# start of EXERCISE DATA

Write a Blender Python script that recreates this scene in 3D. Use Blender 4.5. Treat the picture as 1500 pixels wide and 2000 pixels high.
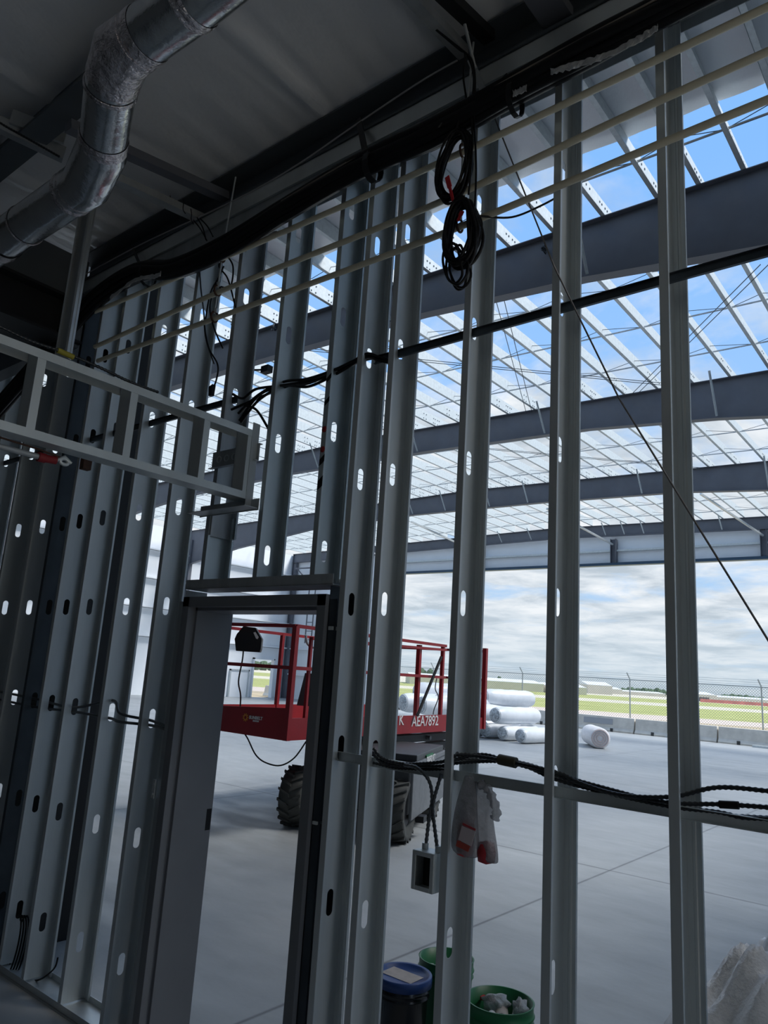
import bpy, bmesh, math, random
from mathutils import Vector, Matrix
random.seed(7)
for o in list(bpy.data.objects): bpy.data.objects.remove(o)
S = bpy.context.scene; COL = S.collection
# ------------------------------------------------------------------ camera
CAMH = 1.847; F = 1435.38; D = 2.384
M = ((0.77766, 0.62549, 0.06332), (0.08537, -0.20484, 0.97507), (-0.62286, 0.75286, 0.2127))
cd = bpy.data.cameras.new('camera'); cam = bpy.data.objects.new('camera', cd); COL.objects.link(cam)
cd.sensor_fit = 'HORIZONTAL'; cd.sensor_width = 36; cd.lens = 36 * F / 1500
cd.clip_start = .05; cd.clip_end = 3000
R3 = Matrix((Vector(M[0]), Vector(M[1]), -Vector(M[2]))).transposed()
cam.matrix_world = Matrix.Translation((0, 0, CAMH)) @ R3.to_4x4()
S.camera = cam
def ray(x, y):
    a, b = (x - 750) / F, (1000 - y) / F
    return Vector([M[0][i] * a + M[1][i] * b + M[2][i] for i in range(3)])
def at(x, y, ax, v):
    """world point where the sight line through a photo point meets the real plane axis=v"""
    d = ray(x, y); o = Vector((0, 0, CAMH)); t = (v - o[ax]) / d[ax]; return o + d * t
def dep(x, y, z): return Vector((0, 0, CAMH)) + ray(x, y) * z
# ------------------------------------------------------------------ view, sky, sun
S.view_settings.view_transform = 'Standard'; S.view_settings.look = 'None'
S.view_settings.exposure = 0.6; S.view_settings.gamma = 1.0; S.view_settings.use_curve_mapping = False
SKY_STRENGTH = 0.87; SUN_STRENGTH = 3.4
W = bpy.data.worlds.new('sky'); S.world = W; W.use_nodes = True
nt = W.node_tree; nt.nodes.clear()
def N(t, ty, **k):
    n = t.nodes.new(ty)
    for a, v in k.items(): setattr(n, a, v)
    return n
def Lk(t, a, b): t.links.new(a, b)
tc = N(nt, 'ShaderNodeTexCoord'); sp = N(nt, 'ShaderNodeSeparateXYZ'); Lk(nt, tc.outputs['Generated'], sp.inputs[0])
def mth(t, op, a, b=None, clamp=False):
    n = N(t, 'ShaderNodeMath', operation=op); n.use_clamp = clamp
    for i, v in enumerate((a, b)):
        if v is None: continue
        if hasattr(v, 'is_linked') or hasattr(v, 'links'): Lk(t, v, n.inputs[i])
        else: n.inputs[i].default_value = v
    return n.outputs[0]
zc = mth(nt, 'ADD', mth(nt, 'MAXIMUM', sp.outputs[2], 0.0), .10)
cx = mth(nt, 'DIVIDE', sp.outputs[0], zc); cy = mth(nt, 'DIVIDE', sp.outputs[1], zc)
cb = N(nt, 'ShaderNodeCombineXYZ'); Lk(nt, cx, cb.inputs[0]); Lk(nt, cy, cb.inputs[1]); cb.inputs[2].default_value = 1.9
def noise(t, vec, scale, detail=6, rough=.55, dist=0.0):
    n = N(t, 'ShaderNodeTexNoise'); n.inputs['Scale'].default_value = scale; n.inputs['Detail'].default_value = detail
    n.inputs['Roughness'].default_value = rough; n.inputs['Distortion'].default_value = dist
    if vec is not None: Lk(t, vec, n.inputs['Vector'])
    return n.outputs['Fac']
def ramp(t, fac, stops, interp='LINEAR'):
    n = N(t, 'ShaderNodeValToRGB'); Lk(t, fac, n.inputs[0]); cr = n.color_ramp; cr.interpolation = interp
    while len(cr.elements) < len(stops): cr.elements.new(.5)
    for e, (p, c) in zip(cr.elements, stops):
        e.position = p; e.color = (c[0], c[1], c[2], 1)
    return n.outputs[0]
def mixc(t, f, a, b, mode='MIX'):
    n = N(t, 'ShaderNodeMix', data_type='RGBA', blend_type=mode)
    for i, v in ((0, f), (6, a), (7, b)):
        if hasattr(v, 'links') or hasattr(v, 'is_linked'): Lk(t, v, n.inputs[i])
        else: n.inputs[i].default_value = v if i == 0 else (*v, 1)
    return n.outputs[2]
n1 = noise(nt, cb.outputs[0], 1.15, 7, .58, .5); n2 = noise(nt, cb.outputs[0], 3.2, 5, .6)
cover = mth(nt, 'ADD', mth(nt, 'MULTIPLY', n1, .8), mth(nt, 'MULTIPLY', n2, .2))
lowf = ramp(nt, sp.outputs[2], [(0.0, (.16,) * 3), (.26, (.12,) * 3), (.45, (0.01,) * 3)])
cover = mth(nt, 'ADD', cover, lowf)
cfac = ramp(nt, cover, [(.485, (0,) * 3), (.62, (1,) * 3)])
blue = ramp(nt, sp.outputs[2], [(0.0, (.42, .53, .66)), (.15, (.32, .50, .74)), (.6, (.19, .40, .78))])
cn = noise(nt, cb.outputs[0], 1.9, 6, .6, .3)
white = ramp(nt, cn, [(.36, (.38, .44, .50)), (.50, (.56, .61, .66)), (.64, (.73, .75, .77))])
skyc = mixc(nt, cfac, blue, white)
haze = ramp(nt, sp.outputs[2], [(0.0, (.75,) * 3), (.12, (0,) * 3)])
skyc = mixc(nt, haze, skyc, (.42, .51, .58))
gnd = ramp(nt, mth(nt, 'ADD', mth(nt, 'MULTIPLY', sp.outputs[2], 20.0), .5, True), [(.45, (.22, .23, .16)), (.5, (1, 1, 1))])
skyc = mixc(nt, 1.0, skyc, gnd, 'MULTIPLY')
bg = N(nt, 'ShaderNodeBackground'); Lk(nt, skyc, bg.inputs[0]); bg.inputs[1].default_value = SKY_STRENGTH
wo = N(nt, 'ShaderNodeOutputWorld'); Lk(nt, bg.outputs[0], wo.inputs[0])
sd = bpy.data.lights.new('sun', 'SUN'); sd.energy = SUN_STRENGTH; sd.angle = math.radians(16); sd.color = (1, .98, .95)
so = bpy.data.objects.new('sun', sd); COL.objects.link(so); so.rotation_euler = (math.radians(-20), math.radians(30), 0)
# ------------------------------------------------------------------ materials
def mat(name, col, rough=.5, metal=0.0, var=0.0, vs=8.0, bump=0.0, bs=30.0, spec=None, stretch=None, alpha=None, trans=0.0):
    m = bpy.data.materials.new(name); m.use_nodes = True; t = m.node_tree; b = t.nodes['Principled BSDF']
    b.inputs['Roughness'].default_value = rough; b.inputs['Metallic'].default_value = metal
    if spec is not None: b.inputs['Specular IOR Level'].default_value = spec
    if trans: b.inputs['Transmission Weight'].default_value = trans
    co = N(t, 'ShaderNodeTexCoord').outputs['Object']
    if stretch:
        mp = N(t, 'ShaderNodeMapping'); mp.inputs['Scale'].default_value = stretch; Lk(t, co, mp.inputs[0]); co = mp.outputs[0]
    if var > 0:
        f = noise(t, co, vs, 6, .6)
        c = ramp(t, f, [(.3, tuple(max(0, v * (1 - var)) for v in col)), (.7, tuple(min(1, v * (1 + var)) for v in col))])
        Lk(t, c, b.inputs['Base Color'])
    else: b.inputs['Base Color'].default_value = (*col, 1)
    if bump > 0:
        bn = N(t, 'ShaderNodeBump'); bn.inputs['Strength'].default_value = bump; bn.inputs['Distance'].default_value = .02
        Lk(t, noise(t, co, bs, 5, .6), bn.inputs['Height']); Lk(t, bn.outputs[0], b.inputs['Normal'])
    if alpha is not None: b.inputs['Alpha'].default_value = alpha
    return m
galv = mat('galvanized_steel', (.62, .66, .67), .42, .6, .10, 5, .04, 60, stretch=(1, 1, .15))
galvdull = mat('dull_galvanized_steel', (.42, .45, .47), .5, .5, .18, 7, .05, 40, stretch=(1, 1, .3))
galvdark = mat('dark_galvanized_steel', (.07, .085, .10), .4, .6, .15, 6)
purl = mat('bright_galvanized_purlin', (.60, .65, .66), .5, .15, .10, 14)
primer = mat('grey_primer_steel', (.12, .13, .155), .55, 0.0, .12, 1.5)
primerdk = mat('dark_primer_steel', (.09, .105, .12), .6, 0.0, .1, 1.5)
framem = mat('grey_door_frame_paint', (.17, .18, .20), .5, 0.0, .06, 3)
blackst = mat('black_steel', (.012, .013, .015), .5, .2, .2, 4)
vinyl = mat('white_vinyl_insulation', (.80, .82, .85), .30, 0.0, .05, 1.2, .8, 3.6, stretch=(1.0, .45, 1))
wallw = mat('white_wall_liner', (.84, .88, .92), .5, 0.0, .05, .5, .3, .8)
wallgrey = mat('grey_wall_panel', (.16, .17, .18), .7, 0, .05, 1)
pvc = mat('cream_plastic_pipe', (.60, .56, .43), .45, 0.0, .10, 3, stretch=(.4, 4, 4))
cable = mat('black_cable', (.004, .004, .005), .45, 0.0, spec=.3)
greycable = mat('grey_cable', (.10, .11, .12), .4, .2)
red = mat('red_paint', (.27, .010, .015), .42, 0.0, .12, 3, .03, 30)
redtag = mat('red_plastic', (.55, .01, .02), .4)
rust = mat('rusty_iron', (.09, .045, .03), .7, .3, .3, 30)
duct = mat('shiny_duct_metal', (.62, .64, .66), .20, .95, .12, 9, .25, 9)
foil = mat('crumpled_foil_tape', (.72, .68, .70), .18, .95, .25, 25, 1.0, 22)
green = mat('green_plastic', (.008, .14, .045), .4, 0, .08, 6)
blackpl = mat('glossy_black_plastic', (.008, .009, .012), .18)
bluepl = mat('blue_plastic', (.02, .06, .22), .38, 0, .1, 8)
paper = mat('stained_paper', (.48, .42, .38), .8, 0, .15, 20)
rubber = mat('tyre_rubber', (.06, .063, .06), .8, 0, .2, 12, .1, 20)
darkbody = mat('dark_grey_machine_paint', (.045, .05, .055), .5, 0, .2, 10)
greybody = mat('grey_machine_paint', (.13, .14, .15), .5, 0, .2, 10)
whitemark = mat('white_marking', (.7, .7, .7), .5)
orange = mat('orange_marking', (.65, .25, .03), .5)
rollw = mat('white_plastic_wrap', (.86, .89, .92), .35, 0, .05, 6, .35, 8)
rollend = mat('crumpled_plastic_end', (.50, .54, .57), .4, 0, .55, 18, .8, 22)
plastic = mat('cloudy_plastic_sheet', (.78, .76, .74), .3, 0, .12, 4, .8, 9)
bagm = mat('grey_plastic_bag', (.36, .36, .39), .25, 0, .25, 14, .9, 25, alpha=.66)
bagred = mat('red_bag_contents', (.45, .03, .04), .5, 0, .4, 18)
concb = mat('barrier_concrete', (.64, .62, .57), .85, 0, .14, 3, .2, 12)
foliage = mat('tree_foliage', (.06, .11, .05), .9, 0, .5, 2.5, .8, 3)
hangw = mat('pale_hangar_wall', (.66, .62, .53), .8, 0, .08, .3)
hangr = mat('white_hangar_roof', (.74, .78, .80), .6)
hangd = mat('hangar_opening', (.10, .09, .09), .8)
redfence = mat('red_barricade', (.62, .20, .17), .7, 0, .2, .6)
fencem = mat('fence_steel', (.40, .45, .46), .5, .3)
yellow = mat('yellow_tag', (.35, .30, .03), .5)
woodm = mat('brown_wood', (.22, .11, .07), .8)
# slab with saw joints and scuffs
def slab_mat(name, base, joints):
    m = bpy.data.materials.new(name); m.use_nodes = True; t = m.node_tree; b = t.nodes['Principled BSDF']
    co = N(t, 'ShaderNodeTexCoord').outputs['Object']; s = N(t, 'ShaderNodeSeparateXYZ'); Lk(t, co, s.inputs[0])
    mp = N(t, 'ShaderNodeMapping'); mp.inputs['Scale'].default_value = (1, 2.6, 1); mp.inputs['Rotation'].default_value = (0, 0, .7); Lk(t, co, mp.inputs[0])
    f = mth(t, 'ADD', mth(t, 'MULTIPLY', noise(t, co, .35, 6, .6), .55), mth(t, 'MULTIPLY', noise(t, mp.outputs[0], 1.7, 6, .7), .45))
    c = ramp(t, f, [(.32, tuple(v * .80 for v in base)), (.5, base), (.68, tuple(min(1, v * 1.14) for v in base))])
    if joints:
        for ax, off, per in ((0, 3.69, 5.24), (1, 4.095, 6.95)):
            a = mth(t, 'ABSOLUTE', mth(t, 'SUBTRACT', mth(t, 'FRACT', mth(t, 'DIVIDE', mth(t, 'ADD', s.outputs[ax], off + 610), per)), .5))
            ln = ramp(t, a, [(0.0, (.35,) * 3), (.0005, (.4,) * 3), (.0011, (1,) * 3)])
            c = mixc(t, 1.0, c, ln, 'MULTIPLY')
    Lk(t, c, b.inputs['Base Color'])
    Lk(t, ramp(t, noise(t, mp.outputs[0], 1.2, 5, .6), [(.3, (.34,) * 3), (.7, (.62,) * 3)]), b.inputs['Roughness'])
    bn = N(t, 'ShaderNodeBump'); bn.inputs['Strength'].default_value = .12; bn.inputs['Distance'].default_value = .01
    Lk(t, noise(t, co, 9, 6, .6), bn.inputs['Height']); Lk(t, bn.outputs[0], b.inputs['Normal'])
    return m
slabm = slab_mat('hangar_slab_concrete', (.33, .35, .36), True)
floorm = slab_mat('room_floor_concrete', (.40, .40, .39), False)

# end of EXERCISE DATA
# start of EXERCISE DATA

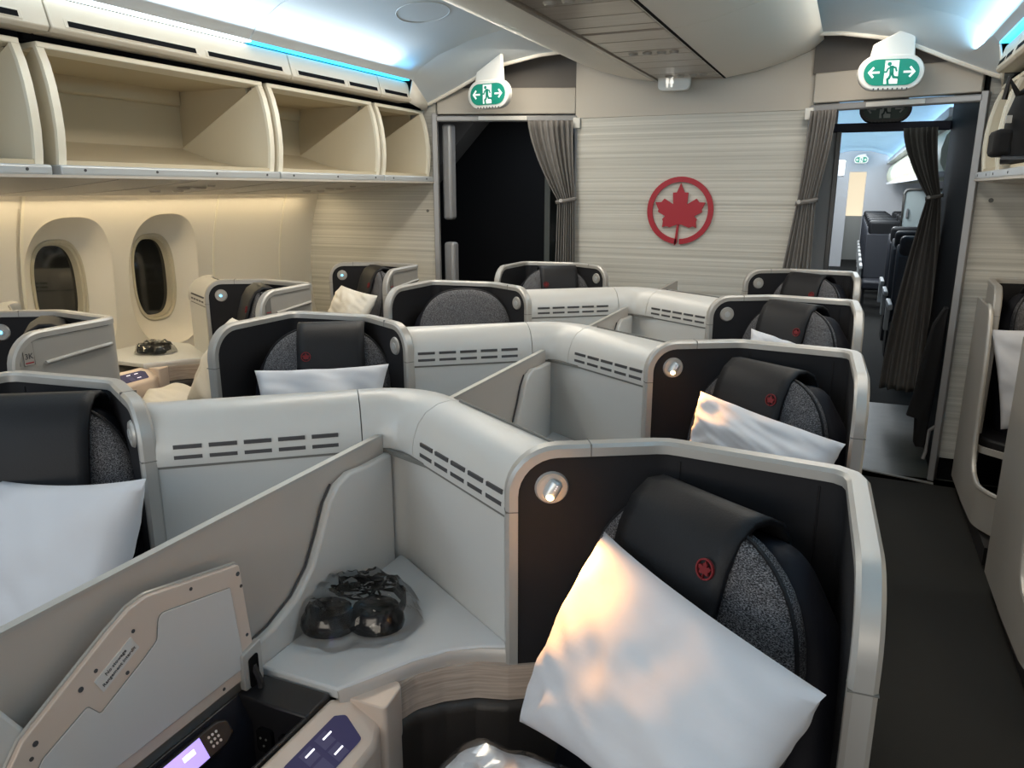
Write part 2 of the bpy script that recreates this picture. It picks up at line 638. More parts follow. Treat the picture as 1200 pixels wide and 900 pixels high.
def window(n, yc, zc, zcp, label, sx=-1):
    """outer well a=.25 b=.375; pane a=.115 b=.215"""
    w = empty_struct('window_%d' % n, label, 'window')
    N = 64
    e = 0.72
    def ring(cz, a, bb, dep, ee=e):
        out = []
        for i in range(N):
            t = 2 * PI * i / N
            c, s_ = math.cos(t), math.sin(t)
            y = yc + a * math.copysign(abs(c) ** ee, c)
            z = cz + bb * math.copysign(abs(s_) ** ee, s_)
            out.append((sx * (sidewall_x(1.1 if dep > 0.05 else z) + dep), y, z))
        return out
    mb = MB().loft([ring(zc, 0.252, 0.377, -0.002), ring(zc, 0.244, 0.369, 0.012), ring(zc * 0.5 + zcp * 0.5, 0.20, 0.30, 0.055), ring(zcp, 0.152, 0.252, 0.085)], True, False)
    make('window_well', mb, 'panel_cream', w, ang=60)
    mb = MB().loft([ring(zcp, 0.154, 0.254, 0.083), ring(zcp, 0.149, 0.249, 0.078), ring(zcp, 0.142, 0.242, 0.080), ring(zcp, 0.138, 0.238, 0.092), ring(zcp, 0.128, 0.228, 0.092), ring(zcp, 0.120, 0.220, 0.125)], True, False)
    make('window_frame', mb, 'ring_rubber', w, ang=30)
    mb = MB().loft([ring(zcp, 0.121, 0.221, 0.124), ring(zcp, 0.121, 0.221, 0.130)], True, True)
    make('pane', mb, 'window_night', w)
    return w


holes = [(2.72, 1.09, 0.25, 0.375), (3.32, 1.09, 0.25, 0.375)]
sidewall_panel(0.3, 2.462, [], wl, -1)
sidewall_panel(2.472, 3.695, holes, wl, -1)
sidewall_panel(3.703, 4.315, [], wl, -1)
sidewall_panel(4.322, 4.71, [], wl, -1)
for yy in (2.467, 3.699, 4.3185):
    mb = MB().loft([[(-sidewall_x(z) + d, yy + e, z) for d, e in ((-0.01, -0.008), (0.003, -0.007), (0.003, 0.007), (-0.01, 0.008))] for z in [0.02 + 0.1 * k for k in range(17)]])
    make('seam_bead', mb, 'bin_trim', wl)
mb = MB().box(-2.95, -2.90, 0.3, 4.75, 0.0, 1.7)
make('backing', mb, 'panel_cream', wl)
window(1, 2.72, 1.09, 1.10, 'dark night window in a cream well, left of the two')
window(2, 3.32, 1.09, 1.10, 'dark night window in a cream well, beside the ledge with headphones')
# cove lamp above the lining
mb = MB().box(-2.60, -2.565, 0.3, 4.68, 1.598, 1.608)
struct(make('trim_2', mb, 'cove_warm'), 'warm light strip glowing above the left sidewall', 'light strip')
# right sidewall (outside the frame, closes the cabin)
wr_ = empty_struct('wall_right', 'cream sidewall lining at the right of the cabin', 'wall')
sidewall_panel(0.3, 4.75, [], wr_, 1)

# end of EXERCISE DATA

SET PROBLEM
Quote word for word every line from the one that has "(.07, .085, .10), .4, .6, .15, 6)" through the one that has "0.0, .05, .5, .3, .8)".

ANSWER TO THE PROBLEM
galvdark = mat('dark_galvanized_steel', (.07, .085, .10), .4, .6, .15, 6)
purl = mat('bright_galvanized_purlin', (.60, .65, .66), .5, .15, .10, 14)
primer = mat('grey_primer_steel', (.12, .13, .155), .55, 0.0, .12, 1.5)
primerdk = mat('dark_primer_steel', (.09, .105, .12), .6, 0.0, .1, 1.5)
framem = mat('grey_door_frame_paint', (.17, .18, .20), .5, 0.0, .06, 3)
blackst = mat('black_steel', (.012, .013, .015), .5, .2, .2, 4)
vinyl = mat('white_vinyl_insulation', (.80, .82, .85), .30, 0.0, .05, 1.2, .8, 3.6, stretch=(1.0, .45, 1))
wallw = mat('white_wall_liner', (.84, .88, .92), .5, 0.0, .05, .5, .3, .8)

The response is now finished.